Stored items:
=-=-=-=-=

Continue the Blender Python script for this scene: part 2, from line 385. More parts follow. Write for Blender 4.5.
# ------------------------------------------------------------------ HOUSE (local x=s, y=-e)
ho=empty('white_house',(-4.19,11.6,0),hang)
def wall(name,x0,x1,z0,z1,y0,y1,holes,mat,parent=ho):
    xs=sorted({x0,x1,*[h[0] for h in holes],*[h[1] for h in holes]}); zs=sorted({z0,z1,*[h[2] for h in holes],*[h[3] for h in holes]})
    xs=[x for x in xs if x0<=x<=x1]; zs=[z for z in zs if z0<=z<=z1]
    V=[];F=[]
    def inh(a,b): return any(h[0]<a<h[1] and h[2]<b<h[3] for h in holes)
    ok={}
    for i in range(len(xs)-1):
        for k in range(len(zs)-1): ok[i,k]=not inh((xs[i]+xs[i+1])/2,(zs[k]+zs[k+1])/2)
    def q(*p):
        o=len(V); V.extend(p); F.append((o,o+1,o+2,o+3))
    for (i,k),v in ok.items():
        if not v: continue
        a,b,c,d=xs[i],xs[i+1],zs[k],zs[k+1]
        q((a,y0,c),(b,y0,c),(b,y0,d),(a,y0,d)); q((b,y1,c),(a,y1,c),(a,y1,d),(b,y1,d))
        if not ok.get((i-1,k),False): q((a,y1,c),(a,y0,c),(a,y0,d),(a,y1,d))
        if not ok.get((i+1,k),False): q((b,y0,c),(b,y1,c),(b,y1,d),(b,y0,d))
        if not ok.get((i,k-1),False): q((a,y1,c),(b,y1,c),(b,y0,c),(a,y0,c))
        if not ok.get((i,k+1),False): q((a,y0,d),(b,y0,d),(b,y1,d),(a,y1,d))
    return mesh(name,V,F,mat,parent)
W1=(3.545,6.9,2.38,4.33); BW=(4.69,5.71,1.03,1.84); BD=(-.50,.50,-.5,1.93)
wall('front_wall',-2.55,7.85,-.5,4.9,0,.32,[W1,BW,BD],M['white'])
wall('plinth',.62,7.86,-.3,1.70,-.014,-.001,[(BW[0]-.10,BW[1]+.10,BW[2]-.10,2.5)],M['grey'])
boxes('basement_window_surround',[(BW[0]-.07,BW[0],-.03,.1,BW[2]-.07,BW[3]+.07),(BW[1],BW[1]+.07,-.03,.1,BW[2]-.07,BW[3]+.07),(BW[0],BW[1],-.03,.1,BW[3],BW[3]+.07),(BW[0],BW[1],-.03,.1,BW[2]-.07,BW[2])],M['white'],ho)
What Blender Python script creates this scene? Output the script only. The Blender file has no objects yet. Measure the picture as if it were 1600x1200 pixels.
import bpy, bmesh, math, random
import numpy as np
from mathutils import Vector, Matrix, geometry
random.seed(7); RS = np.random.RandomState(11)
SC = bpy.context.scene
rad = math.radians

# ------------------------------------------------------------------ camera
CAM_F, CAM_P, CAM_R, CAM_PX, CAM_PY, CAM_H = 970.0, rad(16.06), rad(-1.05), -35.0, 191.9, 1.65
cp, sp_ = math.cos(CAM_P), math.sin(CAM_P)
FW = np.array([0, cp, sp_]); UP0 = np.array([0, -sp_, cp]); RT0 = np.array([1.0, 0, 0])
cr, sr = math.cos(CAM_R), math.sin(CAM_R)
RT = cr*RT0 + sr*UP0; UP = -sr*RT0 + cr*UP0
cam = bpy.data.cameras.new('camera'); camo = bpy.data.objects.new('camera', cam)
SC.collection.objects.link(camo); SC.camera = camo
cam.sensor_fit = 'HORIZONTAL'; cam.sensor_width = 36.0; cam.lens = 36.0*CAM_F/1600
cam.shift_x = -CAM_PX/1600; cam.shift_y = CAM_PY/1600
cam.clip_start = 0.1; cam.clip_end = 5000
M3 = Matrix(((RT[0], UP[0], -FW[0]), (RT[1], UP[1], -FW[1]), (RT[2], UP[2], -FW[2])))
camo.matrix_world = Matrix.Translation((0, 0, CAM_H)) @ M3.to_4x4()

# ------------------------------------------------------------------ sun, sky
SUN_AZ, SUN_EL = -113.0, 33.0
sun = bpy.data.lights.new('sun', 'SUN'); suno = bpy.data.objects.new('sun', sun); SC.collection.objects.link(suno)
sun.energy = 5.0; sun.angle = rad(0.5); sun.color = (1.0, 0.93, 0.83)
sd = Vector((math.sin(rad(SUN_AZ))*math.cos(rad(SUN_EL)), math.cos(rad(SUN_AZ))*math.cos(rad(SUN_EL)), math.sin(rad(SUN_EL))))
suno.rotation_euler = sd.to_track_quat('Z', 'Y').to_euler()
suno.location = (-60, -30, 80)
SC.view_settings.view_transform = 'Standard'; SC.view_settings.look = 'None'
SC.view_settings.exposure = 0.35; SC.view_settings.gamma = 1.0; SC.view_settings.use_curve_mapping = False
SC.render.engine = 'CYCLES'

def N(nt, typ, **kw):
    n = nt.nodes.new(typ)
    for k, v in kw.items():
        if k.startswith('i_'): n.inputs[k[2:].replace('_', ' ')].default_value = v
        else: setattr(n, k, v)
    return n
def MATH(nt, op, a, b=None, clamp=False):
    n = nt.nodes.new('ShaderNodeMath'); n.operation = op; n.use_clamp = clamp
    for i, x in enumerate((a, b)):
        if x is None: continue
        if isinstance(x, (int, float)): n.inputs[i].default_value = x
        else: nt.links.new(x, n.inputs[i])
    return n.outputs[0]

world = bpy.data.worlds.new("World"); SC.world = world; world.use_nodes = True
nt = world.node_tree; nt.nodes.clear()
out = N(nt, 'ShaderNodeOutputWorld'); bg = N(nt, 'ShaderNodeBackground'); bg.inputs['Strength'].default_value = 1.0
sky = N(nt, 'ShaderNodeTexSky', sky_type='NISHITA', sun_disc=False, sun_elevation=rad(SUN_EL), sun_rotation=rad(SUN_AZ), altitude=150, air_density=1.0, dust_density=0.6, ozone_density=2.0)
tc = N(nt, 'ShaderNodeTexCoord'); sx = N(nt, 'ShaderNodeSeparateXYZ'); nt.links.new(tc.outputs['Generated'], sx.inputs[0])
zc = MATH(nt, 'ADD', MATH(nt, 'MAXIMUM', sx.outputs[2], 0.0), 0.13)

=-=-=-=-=

■ **What the task requires**:
Copy out all of the data exactly, leaving nothing out.

■ **Task solution**:
Continue the Blender Python script for this scene: part 2, from line 385. More parts follow. Write for Blender 4.5.
# ------------------------------------------------------------------ HOUSE (local x=s, y=-e)
ho=empty('white_house',(-4.19,11.6,0),hang)
def wall(name,x0,x1,z0,z1,y0,y1,holes,mat,parent=ho):
    xs=sorted({x0,x1,*[h[0] for h in holes],*[h[1] for h in holes]}); zs=sorted({z0,z1,*[h[2] for h in holes],*[h[3] for h in holes]})
    xs=[x for x in xs if x0<=x<=x1]; zs=[z for z in zs if z0<=z<=z1]
    V=[];F=[]
    def inh(a,b): return any(h[0]<a<h[1] and h[2]<b<h[3] for h in holes)
    ok={}
    for i in range(len(xs)-1):
        for k in range(len(zs)-1): ok[i,k]=not inh((xs[i]+xs[i+1])/2,(zs[k]+zs[k+1])/2)
    def q(*p):
        o=len(V); V.extend(p); F.append((o,o+1,o+2,o+3))
    for (i,k),v in ok.items():
        if not v: continue
        a,b,c,d=xs[i],xs[i+1],zs[k],zs[k+1]
        q((a,y0,c),(b,y0,c),(b,y0,d),(a,y0,d)); q((b,y1,c),(a,y1,c),(a,y1,d),(b,y1,d))
        if not ok.get((i-1,k),False): q((a,y1,c),(a,y0,c),(a,y0,d),(a,y1,d))
        if not ok.get((i+1,k),False): q((b,y0,c),(b,y1,c),(b,y1,d),(b,y0,d))
        if not ok.get((i,k-1),False): q((a,y1,c),(b,y1,c),(b,y0,c),(a,y0,c))
        if not ok.get((i,k+1),False): q((a,y0,d),(b,y0,d),(b,y1,d),(a,y1,d))
    return mesh(name,V,F,mat,parent)
W1=(3.545,6.9,2.38,4.33); BW=(4.69,5.71,1.03,1.84); BD=(-.50,.50,-.5,1.93)
wall('front_wall',-2.55,7.85,-.5,4.9,0,.32,[W1,BW,BD],M['white'])
wall('plinth',.62,7.86,-.3,1.70,-.014,-.001,[(BW[0]-.10,BW[1]+.10,BW[2]-.10,2.5)],M['grey'])
boxes('basement_window_surround',[(BW[0]-.07,BW[0],-.03,.1,BW[2]-.07,BW[3]+.07),(BW[1],BW[1]+.07,-.03,.1,BW[2]-.07,BW[3]+.07),(BW[0],BW[1],-.03,.1,BW[3],BW[3]+.07),(BW[0],BW[1],-.03,.1,BW[2]-.07,BW[2])],M['white'],ho)
What Blender Python script creates this scene? Output the script only. The Blender file has no objects yet. Measure the picture as if it were 1600x1200 pixels.
import bpy, bmesh, math, random
import numpy as np
from mathutils import Vector, Matrix, geometry
random.seed(7); RS = np.random.RandomState(11)
SC = bpy.context.scene
rad = math.radians

# ------------------------------------------------------------------ camera
CAM_F, CAM_P, CAM_R, CAM_PX, CAM_PY, CAM_H = 970.0, rad(16.06), rad(-1.05), -35.0, 191.9, 1.65
cp, sp_ = math.cos(CAM_P), math.sin(CAM_P)
FW = np.array([0, cp, sp_]); UP0 = np.array([0, -sp_, cp]); RT0 = np.array([1.0, 0, 0])
cr, sr = math.cos(CAM_R), math.sin(CAM_R)
RT = cr*RT0 + sr*UP0; UP = -sr*RT0 + cr*UP0
cam = bpy.data.cameras.new('camera'); camo = bpy.data.objects.new('camera', cam)
SC.collection.objects.link(camo); SC.camera = camo
cam.sensor_fit = 'HORIZONTAL'; cam.sensor_width = 36.0; cam.lens = 36.0*CAM_F/1600
cam.shift_x = -CAM_PX/1600; cam.shift_y = CAM_PY/1600
cam.clip_start = 0.1; cam.clip_end = 5000
M3 = Matrix(((RT[0], UP[0], -FW[0]), (RT[1], UP[1], -FW[1]), (RT[2], UP[2], -FW[2])))
camo.matrix_world = Matrix.Translation((0, 0, CAM_H)) @ M3.to_4x4()

# ------------------------------------------------------------------ sun, sky
SUN_AZ, SUN_EL = -113.0, 33.0
sun = bpy.data.lights.new('sun', 'SUN'); suno = bpy.data.objects.new('sun', sun); SC.collection.objects.link(suno)
sun.energy = 5.0; sun.angle = rad(0.5); sun.color = (1.0, 0.93, 0.83)
sd = Vector((math.sin(rad(SUN_AZ))*math.cos(rad(SUN_EL)), math.cos(rad(SUN_AZ))*math.cos(rad(SUN_EL)), math.sin(rad(SUN_EL))))
suno.rotation_euler = sd.to_track_quat('Z', 'Y').to_euler()
suno.location = (-60, -30, 80)
SC.view_settings.view_transform = 'Standard'; SC.view_settings.look = 'None'
SC.view_settings.exposure = 0.35; SC.view_settings.gamma = 1.0; SC.view_settings.use_curve_mapping = False
SC.render.engine = 'CYCLES'

def N(nt, typ, **kw):
    n = nt.nodes.new(typ)
    for k, v in kw.items():
        if k.startswith('i_'): n.inputs[k[2:].replace('_', ' ')].default_value = v
        else: setattr(n, k, v)
    return n
def MATH(nt, op, a, b=None, clamp=False):
    n = nt.nodes.new('ShaderNodeMath'); n.operation = op; n.use_clamp = clamp
    for i, x in enumerate((a, b)):
        if x is None: continue
        if isinstance(x, (int, float)): n.inputs[i].default_value = x
        else: nt.links.new(x, n.inputs[i])
    return n.outputs[0]

world = bpy.data.worlds.new("World"); SC.world = world; world.use_nodes = True
nt = world.node_tree; nt.nodes.clear()
out = N(nt, 'ShaderNodeOutputWorld'); bg = N(nt, 'ShaderNodeBackground'); bg.inputs['Strength'].default_value = 1.0
sky = N(nt, 'ShaderNodeTexSky', sky_type='NISHITA', sun_disc=False, sun_elevation=rad(SUN_EL), sun_rotation=rad(SUN_AZ), altitude=150, air_density=1.0, dust_density=0.6, ozone_density=2.0)
tc = N(nt, 'ShaderNodeTexCoord'); sx = N(nt, 'ShaderNodeSeparateXYZ'); nt.links.new(tc.outputs['Generated'], sx.inputs[0])
zc = MATH(nt, 'ADD', MATH(nt, 'MAXIMUM', sx.outputs[2], 0.0), 0.13)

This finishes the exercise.